En cierto sentido estas obras maestras establecen además un severo límite en la obra verdiana. ¿Hubiese podido continuar Verdi por este camino? ¿Le hubiese sido posible concebir otra balada romántica tan nocturna, tan mítica, tan fabulosamente irreal como Il trovatore? ¿Un drama burgués tan sintético y eficaz como La traviata? ¿Crear, en suma, otros personajes cuya personalidad y cuyo drama interior atrajeran por entero todo el interés de la trama, arrastrándola con la fuerza de un poderoso remolino emotivo? Empresa difícil. Continuar por la misma senda hubiese significado inevitablemente repetirse, crear una fórmula, un tipo, un muestrario de personajes y situaciones esporádicamente animados por tal o cual melodía agradable y de buena factura. Con estas tres óperas, que coronaron su actividad juvenil, durante la cual creó 18 partituras, Verdi alcanzó la cumbre de su primera madurez, el punto en el que casi todos los artistas se instalan confortablemente, estabilizando el propio éxito con obras afianzadoras, explotando cualquier combinación posible a partir de los elementos que han cimentado su fama. Así obraban en París sus contemporáneos Auber y Meyerbeer. Así procederían luego los veristas de la escuela italiana. Así había obrado sustancialmente Donizetti, y ésa seguía siendo la conducta de una pléyade de pequeños compositores que no hacían sino explotar una fórmula ajena: la donizettiana. “Si hubiese querido convertirme en mercader, nadie me habría impedido escribir una ópera al año después de La traviata, amasando con ello una fortuna tres veces mayor que la que poseo.” Verdi fue siempre un hombre de ideas clarísimas, como también siempre tuvo conciencia perfecta de la exacta posición en la que se hallaba.
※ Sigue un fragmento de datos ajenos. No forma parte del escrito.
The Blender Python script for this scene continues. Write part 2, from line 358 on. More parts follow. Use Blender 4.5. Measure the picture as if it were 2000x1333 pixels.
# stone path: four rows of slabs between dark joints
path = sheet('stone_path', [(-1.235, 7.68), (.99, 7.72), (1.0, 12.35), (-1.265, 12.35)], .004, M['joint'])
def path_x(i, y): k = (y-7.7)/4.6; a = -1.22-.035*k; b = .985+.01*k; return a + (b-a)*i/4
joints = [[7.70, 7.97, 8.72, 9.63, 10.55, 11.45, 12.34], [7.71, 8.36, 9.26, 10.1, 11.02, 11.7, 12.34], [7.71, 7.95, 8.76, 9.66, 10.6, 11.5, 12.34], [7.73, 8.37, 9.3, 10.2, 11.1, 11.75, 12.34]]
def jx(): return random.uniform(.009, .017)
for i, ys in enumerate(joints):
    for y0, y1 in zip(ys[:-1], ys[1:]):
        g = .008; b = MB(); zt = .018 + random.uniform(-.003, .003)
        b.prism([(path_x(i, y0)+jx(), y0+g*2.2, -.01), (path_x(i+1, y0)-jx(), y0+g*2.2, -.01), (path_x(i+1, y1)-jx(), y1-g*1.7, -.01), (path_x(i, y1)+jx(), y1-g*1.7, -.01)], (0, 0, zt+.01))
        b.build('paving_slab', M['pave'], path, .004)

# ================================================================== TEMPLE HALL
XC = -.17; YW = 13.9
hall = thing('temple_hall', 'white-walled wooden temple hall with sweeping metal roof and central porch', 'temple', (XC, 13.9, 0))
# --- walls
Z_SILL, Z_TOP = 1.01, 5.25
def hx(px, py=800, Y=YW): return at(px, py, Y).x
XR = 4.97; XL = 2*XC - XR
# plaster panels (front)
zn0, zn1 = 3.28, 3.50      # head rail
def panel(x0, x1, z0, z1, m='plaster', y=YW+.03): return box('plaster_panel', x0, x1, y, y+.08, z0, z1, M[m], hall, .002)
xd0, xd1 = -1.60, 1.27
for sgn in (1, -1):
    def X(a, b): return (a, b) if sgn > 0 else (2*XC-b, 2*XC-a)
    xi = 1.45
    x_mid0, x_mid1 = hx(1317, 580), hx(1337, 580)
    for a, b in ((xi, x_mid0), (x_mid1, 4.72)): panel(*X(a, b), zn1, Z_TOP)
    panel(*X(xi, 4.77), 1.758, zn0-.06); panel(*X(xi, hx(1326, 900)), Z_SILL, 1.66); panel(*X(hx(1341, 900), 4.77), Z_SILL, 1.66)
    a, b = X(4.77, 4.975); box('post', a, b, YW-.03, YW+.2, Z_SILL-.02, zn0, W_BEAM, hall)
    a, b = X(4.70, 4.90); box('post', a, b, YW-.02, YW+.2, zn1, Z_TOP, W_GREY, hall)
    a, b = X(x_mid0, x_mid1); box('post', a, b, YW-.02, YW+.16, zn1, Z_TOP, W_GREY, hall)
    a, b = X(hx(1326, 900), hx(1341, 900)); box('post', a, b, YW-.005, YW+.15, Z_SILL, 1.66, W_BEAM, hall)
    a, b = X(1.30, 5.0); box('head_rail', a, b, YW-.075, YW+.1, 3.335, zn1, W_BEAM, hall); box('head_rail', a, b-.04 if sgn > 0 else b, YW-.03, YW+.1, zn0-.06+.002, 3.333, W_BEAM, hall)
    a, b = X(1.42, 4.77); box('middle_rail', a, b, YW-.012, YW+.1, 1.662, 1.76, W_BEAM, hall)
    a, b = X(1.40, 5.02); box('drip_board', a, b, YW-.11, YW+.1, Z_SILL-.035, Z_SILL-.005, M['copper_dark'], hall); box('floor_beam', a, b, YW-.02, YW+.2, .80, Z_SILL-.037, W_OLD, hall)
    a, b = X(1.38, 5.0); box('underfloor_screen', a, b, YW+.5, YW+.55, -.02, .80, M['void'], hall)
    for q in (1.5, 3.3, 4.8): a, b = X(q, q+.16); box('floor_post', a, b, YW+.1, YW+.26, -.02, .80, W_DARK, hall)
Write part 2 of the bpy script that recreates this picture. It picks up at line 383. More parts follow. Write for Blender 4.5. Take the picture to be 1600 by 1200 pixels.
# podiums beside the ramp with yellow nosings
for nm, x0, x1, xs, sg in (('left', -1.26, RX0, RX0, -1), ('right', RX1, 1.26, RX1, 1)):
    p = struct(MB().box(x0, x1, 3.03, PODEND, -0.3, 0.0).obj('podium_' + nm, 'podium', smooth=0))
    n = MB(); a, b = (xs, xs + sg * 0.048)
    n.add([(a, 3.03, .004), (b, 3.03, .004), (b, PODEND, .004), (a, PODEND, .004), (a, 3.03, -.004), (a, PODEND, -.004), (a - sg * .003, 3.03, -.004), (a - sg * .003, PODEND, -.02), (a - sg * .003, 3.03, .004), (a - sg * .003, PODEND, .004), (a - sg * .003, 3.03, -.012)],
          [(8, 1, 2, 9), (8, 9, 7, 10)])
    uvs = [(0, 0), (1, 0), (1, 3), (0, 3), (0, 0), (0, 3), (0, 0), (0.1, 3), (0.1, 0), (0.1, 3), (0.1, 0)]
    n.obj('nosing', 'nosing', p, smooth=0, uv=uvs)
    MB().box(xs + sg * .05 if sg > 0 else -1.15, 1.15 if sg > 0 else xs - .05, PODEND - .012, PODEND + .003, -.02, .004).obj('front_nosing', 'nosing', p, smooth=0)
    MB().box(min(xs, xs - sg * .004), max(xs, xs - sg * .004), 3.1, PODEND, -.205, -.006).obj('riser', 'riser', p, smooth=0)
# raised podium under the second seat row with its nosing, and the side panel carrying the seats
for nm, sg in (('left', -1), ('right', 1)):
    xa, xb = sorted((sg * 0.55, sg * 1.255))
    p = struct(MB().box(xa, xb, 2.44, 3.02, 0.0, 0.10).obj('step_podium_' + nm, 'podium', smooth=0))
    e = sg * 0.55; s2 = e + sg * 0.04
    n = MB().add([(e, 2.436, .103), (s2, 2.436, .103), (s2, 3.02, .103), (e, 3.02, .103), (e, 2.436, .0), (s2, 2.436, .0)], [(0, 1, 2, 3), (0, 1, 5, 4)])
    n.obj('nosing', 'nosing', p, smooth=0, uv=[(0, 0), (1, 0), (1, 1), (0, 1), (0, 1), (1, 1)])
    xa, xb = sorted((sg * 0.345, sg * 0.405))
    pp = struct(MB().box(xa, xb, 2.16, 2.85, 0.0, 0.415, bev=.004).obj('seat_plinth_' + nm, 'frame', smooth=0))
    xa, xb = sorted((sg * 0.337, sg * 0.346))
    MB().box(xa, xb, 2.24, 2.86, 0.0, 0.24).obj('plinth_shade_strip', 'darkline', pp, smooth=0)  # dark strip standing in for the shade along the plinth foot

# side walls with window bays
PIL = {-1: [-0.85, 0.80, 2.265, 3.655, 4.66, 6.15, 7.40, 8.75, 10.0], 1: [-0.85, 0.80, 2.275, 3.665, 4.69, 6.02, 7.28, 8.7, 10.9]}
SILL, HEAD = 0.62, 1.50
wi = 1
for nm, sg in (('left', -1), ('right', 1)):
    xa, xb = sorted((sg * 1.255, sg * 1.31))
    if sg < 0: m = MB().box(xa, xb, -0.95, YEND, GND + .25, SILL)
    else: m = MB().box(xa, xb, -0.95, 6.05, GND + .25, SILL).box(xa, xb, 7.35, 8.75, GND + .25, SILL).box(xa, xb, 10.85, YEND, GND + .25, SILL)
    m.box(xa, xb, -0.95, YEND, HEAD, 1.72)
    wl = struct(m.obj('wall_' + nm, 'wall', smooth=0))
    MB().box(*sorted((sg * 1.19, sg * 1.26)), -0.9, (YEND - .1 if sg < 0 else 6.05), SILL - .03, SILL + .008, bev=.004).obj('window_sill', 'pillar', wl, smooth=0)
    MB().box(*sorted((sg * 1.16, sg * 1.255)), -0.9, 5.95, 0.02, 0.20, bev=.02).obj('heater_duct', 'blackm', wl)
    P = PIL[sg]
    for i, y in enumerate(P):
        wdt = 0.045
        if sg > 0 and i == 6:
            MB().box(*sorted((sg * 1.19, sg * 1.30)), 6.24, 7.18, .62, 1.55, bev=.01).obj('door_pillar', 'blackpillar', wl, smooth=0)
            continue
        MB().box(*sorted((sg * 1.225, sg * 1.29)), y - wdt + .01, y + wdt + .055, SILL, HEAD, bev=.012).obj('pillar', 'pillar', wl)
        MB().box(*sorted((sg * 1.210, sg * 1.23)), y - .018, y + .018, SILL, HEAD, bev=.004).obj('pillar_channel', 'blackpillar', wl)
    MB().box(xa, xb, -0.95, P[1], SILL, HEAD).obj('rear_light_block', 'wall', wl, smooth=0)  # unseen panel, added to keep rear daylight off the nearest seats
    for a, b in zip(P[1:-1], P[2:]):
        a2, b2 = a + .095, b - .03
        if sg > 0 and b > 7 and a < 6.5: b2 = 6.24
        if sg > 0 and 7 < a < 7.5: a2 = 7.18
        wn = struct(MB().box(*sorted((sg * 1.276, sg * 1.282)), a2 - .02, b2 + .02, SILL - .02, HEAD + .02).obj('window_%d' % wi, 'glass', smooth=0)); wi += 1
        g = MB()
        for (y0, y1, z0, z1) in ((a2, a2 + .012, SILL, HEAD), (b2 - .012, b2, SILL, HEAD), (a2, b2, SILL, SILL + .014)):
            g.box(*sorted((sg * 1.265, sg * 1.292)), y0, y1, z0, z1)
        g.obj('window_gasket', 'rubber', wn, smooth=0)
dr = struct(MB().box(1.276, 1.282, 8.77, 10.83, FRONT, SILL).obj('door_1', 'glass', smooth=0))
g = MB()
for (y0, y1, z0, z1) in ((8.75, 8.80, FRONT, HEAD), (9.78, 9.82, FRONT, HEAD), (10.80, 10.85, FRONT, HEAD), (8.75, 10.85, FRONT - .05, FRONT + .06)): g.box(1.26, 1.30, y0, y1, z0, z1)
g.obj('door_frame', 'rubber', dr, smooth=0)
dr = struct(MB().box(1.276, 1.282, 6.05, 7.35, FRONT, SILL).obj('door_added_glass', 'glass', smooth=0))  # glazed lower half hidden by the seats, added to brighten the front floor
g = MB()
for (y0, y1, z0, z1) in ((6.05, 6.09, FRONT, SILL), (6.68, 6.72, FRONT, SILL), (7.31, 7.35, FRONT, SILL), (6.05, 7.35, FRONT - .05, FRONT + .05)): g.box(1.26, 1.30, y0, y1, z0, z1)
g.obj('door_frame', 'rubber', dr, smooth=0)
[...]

Decidió seguir escribiendo pero dándole la vuelta a la página.
Obras no operísticas
- Misa de réquiem (solistas, coro mixto y orquesta; 1874)
- Messa per Rossini (1869) (estrenada en Stuttgart en 1988) (compuesta con otros compositores)
- Inno delle Nazioni (Himno de las naciones; solistas, coro a cinco voces y orquesta; Arrigo Boito) (1862)
- Quattro Pezzi Sacri (primera audición el 7 de abril de 1898), una de sus obras tardías; compuesta por Ave Maria (armonizada para cuatro voces mixtas), Laudi alla Vergine Maria (solistas, hacia 1890); Te Deum (solistas y orquesta, 1898); Stabat Mater (solistas y orquesta, 1898)
- Cuarteto de cuerdas (2 violines, viola y violoncelo) en mi menor (1873)
- Te Deum para coro y orquesta
- Inno popolare (Suona la tromba) (solistas y piano, 1848) himno patriótico con letra de Giuseppe Mameli.